Iran's Strategic Drone Model
- Iran represents a structurally distinct model of drone warfare. The Islamic Revolutionary Guard Corps (IRGC) does not use drones merely as tactical tools.
- Instead, it integrates them into a broader strategy of deterrence, coercion and power projection across West Asia.
- Through Shahed variants and platforms supplied to proxy forces in Iraq, Syria, Lebanon and Yemen, Iran has demonstrated the ability to threaten US and Israeli military bases, naval assets and critical infrastructure across the region — at remarkably low cost.
The Economics of Drone Warfare
- The drone revolution is defined as much by economics as by technology. Key shifts include:
- Cheap, mass-produced drones are replacing expensive conventional platforms
- Industrial production capacity has become a core military capability
- Warfare is increasingly a test of industrial endurance — the ability to build, deploy and counter ever-evolving drone systems continuously
India's Relevance and Takeaways
- India faces active drone threats on both its western and northern borders.

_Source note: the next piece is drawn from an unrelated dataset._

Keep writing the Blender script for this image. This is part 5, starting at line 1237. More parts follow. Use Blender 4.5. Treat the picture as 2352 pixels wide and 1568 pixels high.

Pakistan has used Turkish Bayraktar TB2 drones; China has an advanced indigenous drone programme.
- Several key lessons from global drone warfare are directly relevant to India:
- India must invest in domestic drone manufacturing under Make in India / iDEX frameworks.
- Counter-drone systems — both kinetic and electronic — need to be integrated into India's air defence architecture.
- Asymmetric warfare capability using drones is as important as conventional platforms.
- The fibre-optic drone technology gap must be urgently addressed.
Conclusion
- Drones are no longer just weapons — they are the infrastructure of modern war, shaping how conflicts are surveilled, fought, sustained and decided.
- The nation that can out-produce, out-innovate and out-counter in the drone domain will hold the decisive military edge in 21st-century conflicts.